O mundo inteiro ficou horrorizado com a morte de Giunti e imediatamente apontou o dedo para Beltoise. O francês foi preso e acusado de homício culposo, sendo libertado sob fiança, desde que ele estivesse a disposição de um tribunal argentino em dois meses. Na Itália exigiu-se que Beltoise nunca mais corresse, mas Beltoise acabou suspenso por seis meses das corridas. Apesar da irresponsabilidade em empurrar seu carro em zigue-zague pela pista, Beltoise teve várias atenuantes em seu julgamento. Primeiro, ele não foi impedido pelos comissários argentinos de empurrar seu carro rumo aos boxes e além disso, não havia nenhuma sinalização no local.
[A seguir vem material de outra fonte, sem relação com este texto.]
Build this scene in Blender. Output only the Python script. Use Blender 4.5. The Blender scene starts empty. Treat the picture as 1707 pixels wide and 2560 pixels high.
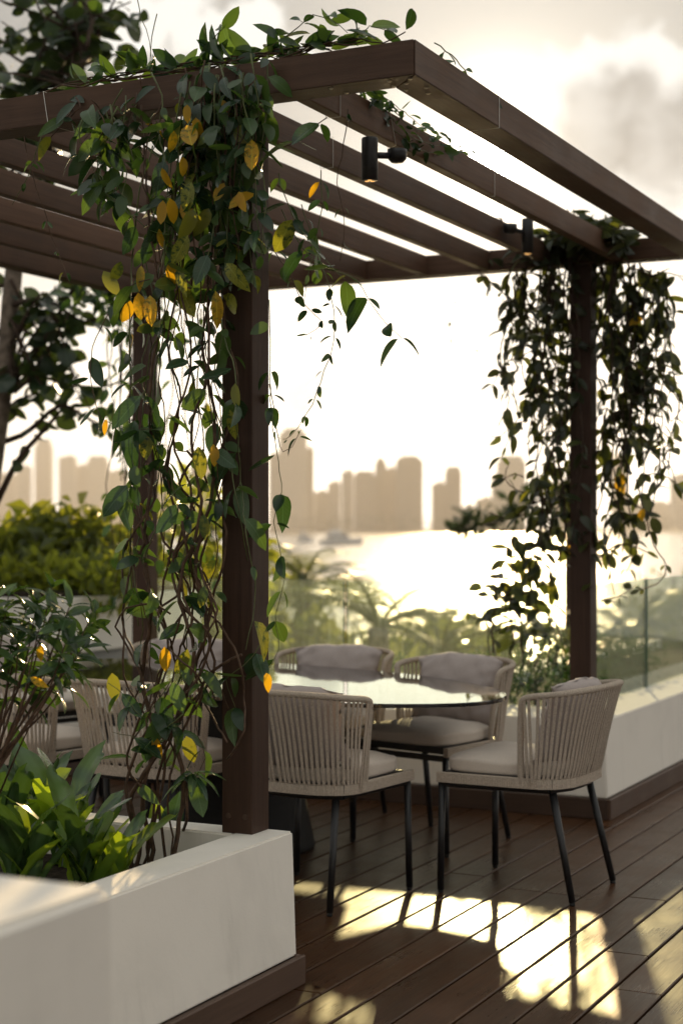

Mike Parkes, que desviou da Matra no último momento, confirmou isso. E outro detalhe foi que Beltoise passou duas voltas tentando empurrar seu carro, ou seja, teoricamente as duas Ferraris já tinham visto o esforço do francês outras duas vezes. No final da investigação, a FIA decidiu que a partir daquele momento estava proibido de se empurar carros rumo ao boxe, com o piloto sendo excluído imediatamente da corrida quando ficar parado no meio da pista. Infelizmente, isso não veio a tempo de salvar a vida de Ignazio Giunti, que recebeu algumas homenagens post-mortem, como um busto no circuito de Vallelunga, próximo a sua Roma natal. Uma justa referência a um jovem piloto que teria um belo futuro pela frente.